▸ REQUIRED TASK: Set down the full listing exactly, character for character.

===== RECORDED INFORMATION

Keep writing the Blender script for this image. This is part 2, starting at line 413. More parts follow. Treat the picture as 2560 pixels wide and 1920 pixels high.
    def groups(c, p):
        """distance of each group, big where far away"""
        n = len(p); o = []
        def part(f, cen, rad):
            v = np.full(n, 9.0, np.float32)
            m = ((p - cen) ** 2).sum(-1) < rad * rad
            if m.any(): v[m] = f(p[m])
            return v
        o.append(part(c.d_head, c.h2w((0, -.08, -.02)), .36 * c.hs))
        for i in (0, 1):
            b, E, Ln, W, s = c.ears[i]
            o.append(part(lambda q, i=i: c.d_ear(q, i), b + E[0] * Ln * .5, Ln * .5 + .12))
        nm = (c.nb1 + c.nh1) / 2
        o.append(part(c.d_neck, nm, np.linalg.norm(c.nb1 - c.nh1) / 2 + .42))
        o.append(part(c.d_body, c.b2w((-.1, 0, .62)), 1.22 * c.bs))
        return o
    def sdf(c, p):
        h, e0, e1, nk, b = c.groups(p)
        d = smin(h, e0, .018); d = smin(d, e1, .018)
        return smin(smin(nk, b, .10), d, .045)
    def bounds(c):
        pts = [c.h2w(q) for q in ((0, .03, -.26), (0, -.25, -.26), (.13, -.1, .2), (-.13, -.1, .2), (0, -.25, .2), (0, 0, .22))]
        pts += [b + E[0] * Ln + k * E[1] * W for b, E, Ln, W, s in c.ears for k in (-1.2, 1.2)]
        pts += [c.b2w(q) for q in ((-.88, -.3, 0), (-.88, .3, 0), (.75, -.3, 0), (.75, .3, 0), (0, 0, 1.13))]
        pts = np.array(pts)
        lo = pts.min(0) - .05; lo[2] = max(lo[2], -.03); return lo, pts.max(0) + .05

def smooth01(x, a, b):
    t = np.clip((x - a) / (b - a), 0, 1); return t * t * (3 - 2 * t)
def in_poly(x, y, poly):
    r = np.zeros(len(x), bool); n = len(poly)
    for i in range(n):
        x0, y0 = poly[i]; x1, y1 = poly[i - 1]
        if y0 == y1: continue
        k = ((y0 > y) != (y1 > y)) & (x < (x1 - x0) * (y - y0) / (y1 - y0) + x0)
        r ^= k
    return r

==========

▸ THE RESPONSE:
Keep writing the Blender script for this image. This is part 2, starting at line 413. More parts follow. Treat the picture as 2560 pixels wide and 1920 pixels high.
    def groups(c, p):
        """distance of each group, big where far away"""
        n = len(p); o = []
        def part(f, cen, rad):
            v = np.full(n, 9.0, np.float32)
            m = ((p - cen) ** 2).sum(-1) < rad * rad
            if m.any(): v[m] = f(p[m])
            return v
        o.append(part(c.d_head, c.h2w((0, -.08, -.02)), .36 * c.hs))
        for i in (0, 1):
            b, E, Ln, W, s = c.ears[i]
            o.append(part(lambda q, i=i: c.d_ear(q, i), b + E[0] * Ln * .5, Ln * .5 + .12))
        nm = (c.nb1 + c.nh1) / 2
        o.append(part(c.d_neck, nm, np.linalg.norm(c.nb1 - c.nh1) / 2 + .42))
        o.append(part(c.d_body, c.b2w((-.1, 0, .62)), 1.22 * c.bs))
        return o
    def sdf(c, p):
        h, e0, e1, nk, b = c.groups(p)
        d = smin(h, e0, .018); d = smin(d, e1, .018)
        return smin(smin(nk, b, .10), d, .045)
    def bounds(c):
        pts = [c.h2w(q) for q in ((0, .03, -.26), (0, -.25, -.26), (.13, -.1, .2), (-.13, -.1, .2), (0, -.25, .2), (0, 0, .22))]
        pts += [b + E[0] * Ln + k * E[1] * W for b, E, Ln, W, s in c.ears for k in (-1.2, 1.2)]
        pts += [c.b2w(q) for q in ((-.88, -.3, 0), (-.88, .3, 0), (.75, -.3, 0), (.75, .3, 0), (0, 0, 1.13))]
        pts = np.array(pts)
        lo = pts.min(0) - .05; lo[2] = max(lo[2], -.03); return lo, pts.max(0) + .05

def smooth01(x, a, b):
    t = np.clip((x - a) / (b - a), 0, 1); return t * t * (3 - 2 * t)
def in_poly(x, y, poly):
    r = np.zeros(len(x), bool); n = len(poly)
    for i in range(n):
        x0, y0 = poly[i]; x1, y1 = poly[i - 1]
        if y0 == y1: continue
        k = ((y0 > y) != (y1 > y)) & (x < (x1 - x0) * (y - y0) / (y1 - y0) + x0)
        r ^= k
    return r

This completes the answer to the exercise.